>> Start Data
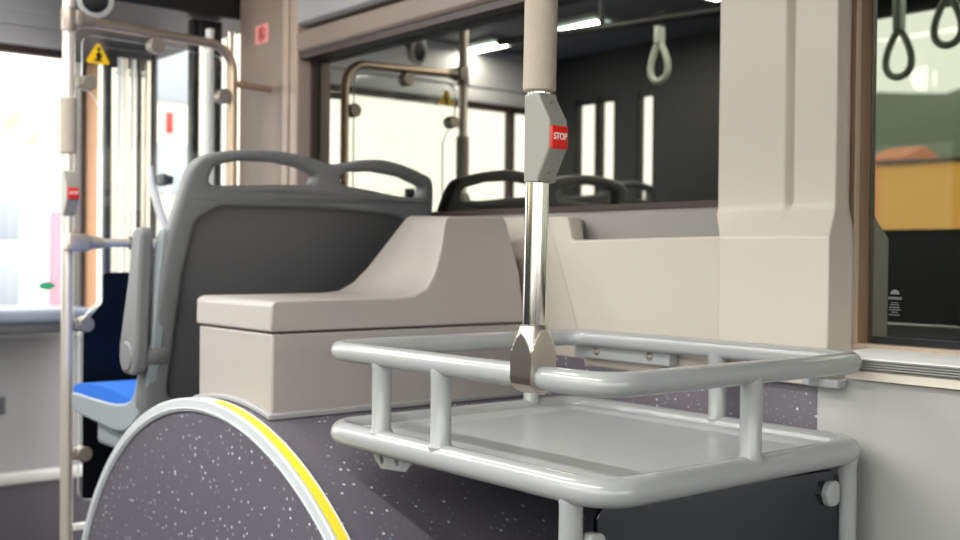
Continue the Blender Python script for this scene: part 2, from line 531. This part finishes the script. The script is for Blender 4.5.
# ================================================================== WHEEL ARCH
AY, AZ, AR, AX = 2.017, .161, .752, .965
def arc_pts(r, z0=0., n=72):
    a0 = math.asin((z0 - AZ) / r)
    return [(AY + r * math.cos(a0 + (PI - 2 * a0) * k / n), AZ + r * math.sin(a0 + (PI - 2 * a0) * k / n)) for k in range(n + 1)]
wa = root('wheel_arch', (1.3, AY, 0), 'rounded speckled purple-grey wheel arch below the grey box', 'wheel arch')
MB().prism(arc_pts(.745), 'X', AX + .004, 1.660).build('housing', M['speck'], wa)
MB().prism(arc_pts(.725), 'X', AX - .001, AX + .004).build('face_panel', M['speck'], wa)
def band(r0, r1, x0, x1, aa=None, n=72):
    rs = []
    for k in range(n + 1):
        if aa: a = math.radians(aa[0] + (aa[1] - aa[0]) * k / n)
        else:
            a0 = math.asin(-AZ / r1); a = a0 + (PI - 2 * a0) * k / n
        c, s = math.cos(a), math.sin(a)
        rs.append([(x0, AY + r0 * c, max(AZ + r0 * s, 0)), (x1, AY + r0 * c, max(AZ + r0 * s, 0)), (x1, AY + r1 * c, max(AZ + r1 * s, 0)), (x0, AY + r1 * c, max(AZ + r1 * s, 0))])
    m = MB(); m.rings(rs); return m
tr = band(.7245, .7515, AX - .006, AX + .003).build('trim_ring', M['ring'], wa, bevel=.003)
band(.7300, .7325, AX - .0085, AX - .005).build('ridge', M['ring'], tr, bevel=.0015)
st = band(.740, .7515, AX + .003, AX + .020, (92, 192)).build('warning_stripe', M['yellow'], wa)
st['label'] = 'yellow warning stripe along the arch rim'
band(.740, .7515, AX + .003, AX + .020, (-12, 92)).build('edge_strip', M['ring'], wa)
band(.740, .7512, AX + .020, AX + .0245, (-12, 192)).build('stripe_border', M['white'], wa)

# ================================================================== BOX ON THE ARCH
sb = root('storage_box', (1.33, 2.0, .90), 'greige plastic equipment box with stepped lid on top of the wheel arch', 'equipment box')
arcz = lambda y, r: AZ + math.sqrt(r * r - (y - AY) ** 2)
ys = [1.854 + (2.168 - 1.854) * k / 12 for k in range(13)]
bodyp = [(y, arcz(y, .753)) for y in ys] + [(2.168, 1.050), (1.854, 1.050)]
MB().prism(bodyp, 'X', 1.020, 1.658).build('body', M['greige'], sb, bevel=.005)
ys = [1.846 + (2.176 - 1.846) * k / 12 for k in range(13)]
MB().prism([(y, arcz(y, .7460)) for y in ys] + [(y, arcz(y, .757)) for y in ys[::-1]], 'X', 1.010, 1.658).build('seal', M['seal'], sb, bevel=.003)
near = [(1.015, 1.0535), (1.016, 1.104), (1.022, 1.111), (1.032, 1.1135), (1.20, 1.114), (1.300, 1.1145), (1.350, 1.119), (1.380, 1.133), (1.398, 1.160), (1.409, 1.190), (1.417, 1.220), (1.425, 1.268), (1.429, 1.280), (1.440, 1.286), (1.590, 1.289), (1.598, 1.283), (1.640, 1.165), (1.6585, 1.0535)]
far = [(1.015, 1.0535), (1.016, 1.104), (1.022, 1.111), (1.032, 1.1135), (1.20, 1.114), (1.320, 1.1145), (1.364, 1.118), (1.405, 1.137), (1.446, 1.172), (1.470, 1.198), (1.493, 1.223), (1.548, 1.283), (1.558, 1.293), (1.570, 1.298), (1.625, 1.299), (1.635, 1.290), (1.650, 1.165), (1.6585, 1.0535)]
MB().rings([[(x, 1.850, z) for x, z in near], [(x, 2.173, z) for x, z in far]]).build('lid', M['greige'], sb, bevel=.006)

# ================================================================== LUGGAGE RACK
RX0, RX1, RY0, RY1 = 1.025, 1.620, .985, 1.652
ZT, ZL = 1.035, .893
lr = root('luggage_rack', (1.31, 1.30, 0), 'grey tubular luggage rack with raised rails above the wheel arch', 'luggage rack')
MB().tube(fillet([(RX0, RY0, ZT), (RX1, RY0, ZT), (RX1, RY1, ZT), (RX0, RY1, ZT)], .045, 10), .0172, 24, True).build('upper_rail', M['rack'], lr)
MB().tube(fillet([(RX0, RY0, ZL), (RX1, RY0, ZL), (RX1, RY1, ZL), (RX0, RY1, ZL)], .055, 10), .0205, 24, True).build('lower_frame', M['rack'], lr)
pl = MB()
def rr(d, z):
    return [(p.x, p.y, z) for p in fillet([(RX0 + d, RY0 + d, 0), (RX1 - d, RY0 + d, 0), (RX1 - d, RY1 - d, 0), (RX0 + d, RY1 - d, 0)], max(.055 - d * .6, .012), 8)]
pl.rings([rr(.004, .885), rr(.004, .899), rr(.045, .8995), rr(.048, .8985), rr(.056, .894), rr(.058, .8935)], caps=False)
b = bmesh.new(); b.faces.new([b.verts.new(p) for p in rr(.058, .8935)]); pl.add(b)
b = bmesh.new(); b.faces.new([b.verts.new(p) for p in rr(.004, .885)][::-1]); pl.add(b)
pl.build('tray_plate', M['plate'], lr)
for (x, y) in ((RX0, 1.334), (RX0 + .004, 1.500), (1.328, RY0), (RX1, 1.277), (1.500, RY1)):
    MB().lathe((x, y, ZL), (0, 0, 1), [(.0, .0165), (.0165, .0195), (.022, .0162), (ZT - ZL - .020, .0162), (ZT - ZL - .012, .0175), (ZT - ZL, .0150)], 24).build('post', M['rack'], lr)
for (x, y) in ((RX0 + .002, 1.050), (1.587, RY0 + .005)):
    MB().lathe((x, y, .002), (0, 0, 1), [(0, .034), (.006, .034), (.008, .0165), (ZL - .024, .0165), (ZL - .012, .0185), (ZL, .015)], 24).build('leg', M['rack'], lr)
# tab with two holes below the aisle-side tube
tb = MB()
tb.plate([f2([(1.548, .885), (1.533, .862), (1.513, .846), (1.443, .851), (1.408, .885)], .006), circle2(1.512, .861, .0072), circle2(1.468, .863, .0062)], .006, lambda u, v, w: (1.040 + w, u, v), .001)
tb.build('mounting_tab', M['rack'], lr)
# wall brackets
wb = MB()
wb.box((1.628, 1.035, .985), (1.659, 1.10, 1.000), .003); wb.box((1.600, 1.07, .990), (1.64, 1.085, 1.03), .003)
wb.build('end_bracket', M['rack'], lr)
wb = MB().box((1.628, 1.40, .992), (1.659, 1.66, 1.022), .003).build('wall_bracket', M['rack'], lr)
for y in (1.595, 1.45):
    MB().lathe((1.629, y, 1.008), (-1, 0, 0), [(0, .008), (.003, .008), (.006, .005), (.0065, .0)], 16).build('bolt', M['steel_dull'], wb)
# dark screen hung between the legs
sp = MB().plate([f2([(1.058, .866), (1.566, .866), (1.566, .30), (1.058, .30)], .02)], .008, lambda u, v, w: (u, 1.036 - (u - 1.05) * .084 + w, v), .001).build('smoked_screen', M['screen'], lr)
sp['label'] = 'dark smoked panel between the rack legs'
for (x, y, z) in ((1.056, 1.036, .812), (1.541, .991, .830)):
    sg = 1 if x < 1.3 else -1
    dsh = f2([(x - sg * .018, z - .020), (x + sg * .012, z - .020), (x + sg * .020, z), (x + sg * .012, z + .020), (x - sg * .018, z + .020)], .012)
    MB().plate([dsh], .020, lambda u, v, w: (u, y + .001 + w, v), .003).build('clamp', M['rack'], sp)

# ================================================================== GRAB POLES
def stop_box(p, cx, cy, z0):
    """housing clamped round the pole; the red button faces the rear (-Y)"""
    prof = [(.011, 0), (.011, .122), (-.019, .122), (-.0205, .114), (-.0405, .083), (-.0405, .045), (-.0205, .010), (-.019, 0)]
    m = MB()
    w0 = .0172
    def sec(x, sh):
        return [(cx + x, cy + y * sh + (0 if y > 0 else 0), z0 + z) for y, z in prof]
    m.rings([sec(-w0, 1), sec(-w0 + .003, 1.0), sec(w0 - .003, 1.0), sec(w0, 1)])
    hb = m.build('stop_box', M['housing'], p, bevel=.004)
    for z, y in ((.1095, -.0234), (.0150, -.0234)):
        MB().lathe((cx, cy + y, z0 + z), (0, -1, .55 if z > .06 else -.55), [(-.004, .0032), (.0018, .0032), (.0022, .0022), (.0023, 0)], 14).build('screw', M['steel_dull'], hb)
    bt = MB(); bt.box((cx - .0148, cy - .0440, z0 + .0445), (cx + .0148, cy - .0385, z0 + .0755), .0012)
    bt = bt.build('stop_button', M['red'], p)
    MB().text('STOP', .0128, lambda u, v, w: (cx + u * .80, cy - .0443 - w, z0 + .0610 + v), .0004).build('lettering', M['white'], bt)['label'] = 'white word STOP'

def grab_pole(base, top, r, label, grip, stop_z, mat, gripr=.0228):
    p = root('grab_pole', base, label, 'grab pole')
    B, T = Vector(base), Vector(top)
    at = lambda z: B + (T - B) * ((z - B.z) / (T.z - B.z))
    MB().tube([B, at((B.z + T.z) / 2), T], r, 28).build('pole', mat, p)
    d = (T - B).normalized()
    L = grip[1] - grip[0]
    MB().lathe(at(grip[0]), d, [(0, r), (.0, gripr - .003), (.003, gripr), (L - .003, gripr), (L, gripr - .003), (L, r)], 28).build('grip_sleeve', M['grip'], p)
    c = at(stop_z + .06)
    stop_box(p, c.x, c.y, stop_z)
    return p, at

gp, at = grab_pole((1.025, 1.126, 1.046), (1.025, 1.103, CZ), .0166, 'polished grab pole with red STOP button rising from the luggage rack', (1.427, 1.92), 1.302, M['steel'])
# saddle clamp: square strap cut by a cone, wrapped round the rail
c = at(1.06)
zs = [1.0120, 1.0125, 1.014, 1.017, 1.021, 1.026, 1.032, 1.038, 1.045, 1.052, 1.058] + [1.060 + .0023 * k for k in range(21)] + [1.1075]
rings = []
for z in zs:
    sx = .0235
    if z < 1.036: sx = max(math.sqrt(max(.0245 ** 2 - (1.0365 - z) ** 2, 0)), .003)
    sx = min(sx, .0235); sy = .0215
    t = max(0, min(1, (z - 1.066) / .040))
    if z > 1.107: t = 1.15
    cone = .0328 + (.0200 - .0328) * t
    ring = []
    for k in range(64):
        a = 2 * PI * (k + .5) / 64
        ca, sa = math.cos(a), math.sin(a)
        sq = 1 / max(abs(ca) / sx, abs(sa) / sy)
        r_ = min(sq, cone)
        ring.append((c.x + r_ * ca, c.y + r_ * sa - (z - 1.06) * .018, z))
    rings.append(ring)
MB().rings(rings).build('saddle_clamp', M['brushed'], gp, angle=14)

gp2, at2 = grab_pole((1.045, 3.045, .3605), (1.045, 3.045, CZ), .0163, 'grab pole with tan grip and small red button beside the glass partition', (1.471, 1.625), 1.3015, M['pole_steel'], .0232)
m = MB(); m.lathe((1.045, 3.045, .3607), (0, 0, 1), [(0, .030), (.006, .030), (.010, .021), (.03, .020), (.03, .017)], 24); m.build('base_flange', M['steel_dull'], gp2)
m = MB(); m.lathe((1.045, 3.045, 1.806), (0, 0, 1), [(0, .017), (.0, .0205), (.06, .0205), (.065, .017)], 24); m.build('collar', M['steel_dull'], gp2)

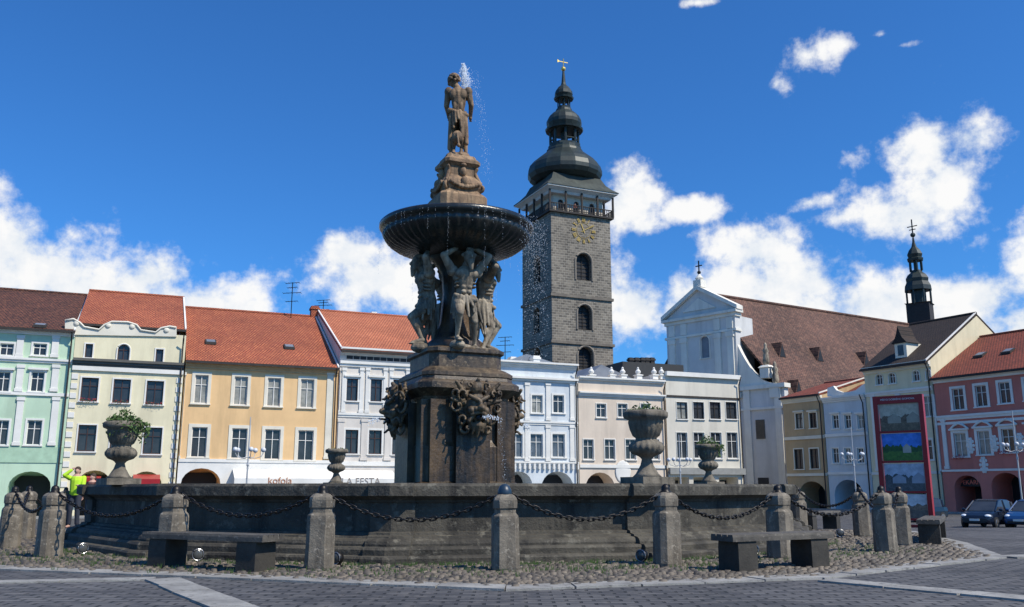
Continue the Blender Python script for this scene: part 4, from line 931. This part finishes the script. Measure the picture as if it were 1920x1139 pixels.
# ------------------------------------------------------------ bollards and chains
def bollard(cap):
    t=thing('bollard','','bollard',group='granite bollards around the fountain')
    oc=[(-1,-.62),(-.62,-1),(.62,-1),(1,-.62),(1,.62),(.62,1),(-.62,1),(-1,.62)]
    m=MB(); m.poly(oc,[(.165,-.3),(.165,.02),(.17,.05),(.164,.35),(.163,.66),(.158,.7),(.13,.735),(.128,.78),(.145,.8),(.148,.9),(.14,.93),(.11,.965),(.07,.98)])
    m.v=[(x+R.uniform(-.004,.004),y+R.uniform(-.004,.004),z) for x,y,z in m.v]; m.build('shaft',mGran,t)
    m=MB(); m.lathe([(.085,.96),(.085,.985),(.06,1.0),(.062,1.03),(.05,1.07),(.02,1.09),(.001,1.095)] if cap is mIron else [(.09,.95),(.095,.99),(.09,1.03),(.065,1.08),(.03,1.105),(.001,1.11)],14); m.build('cap',cap,t,smooth=True)
    m=MB(); n=12; m.tube([(.06*math.cos(k*2*math.pi/n),0,1.0+.045*math.sin(k*2*math.pi/n)) for k in range(n+1)],.012,6); m.build('ring',mIron,t)
    return t
bl=[(118,985),(45,1012),(16,1030),(90,1047),(320,1062),(598,1070),(948,1072),(1252,1063),(1465,1050),(1662,1037),(1693,1025),(1618,1008),(1500,995)]
b1=bollard(mIron); used=False; pos=[]
lb=['far left bollard behind the person in yellow jacket','second bollard from left, far side of ring','leftmost bollard cut by the picture edge','worn granite bollard before the left end of the basin','granite bollard standing just behind the left bench','granite bollard right of the left bench','central granite bollard with blue black domed cap','granite bollard below the large right urn','granite bollard behind the right bench','thick granite bollard left of the red display stand','granite bollard closest to the red display stand','granite bollard farther back, beside the right curve of ring','small granite bollard at the right rear end of the basin']
for i,(px,py) in enumerate(bl):
    p=grd(px,py); pos.append(p)
    if i==6:
        o=bollard(mBlueCap); o.location=(p.x,p.y,0)
    elif not used: o=b1; used=True; o.location=(p.x,p.y,0)
    else: o=dup(b1,(p.x,p.y,0),0,'')
    c_=Vector((CX,CY,0))-p; o.rotation_euler=(R.uniform(-.012,.012),R.uniform(-.015,.015),math.atan2(c_.y,c_.x)-math.pi/2+R.uniform(-.08,.08)); o['label']=lb[i]
    q_=R.uniform(.97,1.05); o.scale=(q_,q_,R.uniform(.99,1.02))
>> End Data
*Aim of the task*:
Extract each line holding the word "Continue" from the records.

*Result*:
Continue the Blender Python script for this scene: part 2, from line 531. This part finishes the script. The script is for Blender 4.5.
Continue the Blender Python script for this scene: part 4, from line 931. This part finishes the script. Measure the picture as if it were 1920x1139 pixels.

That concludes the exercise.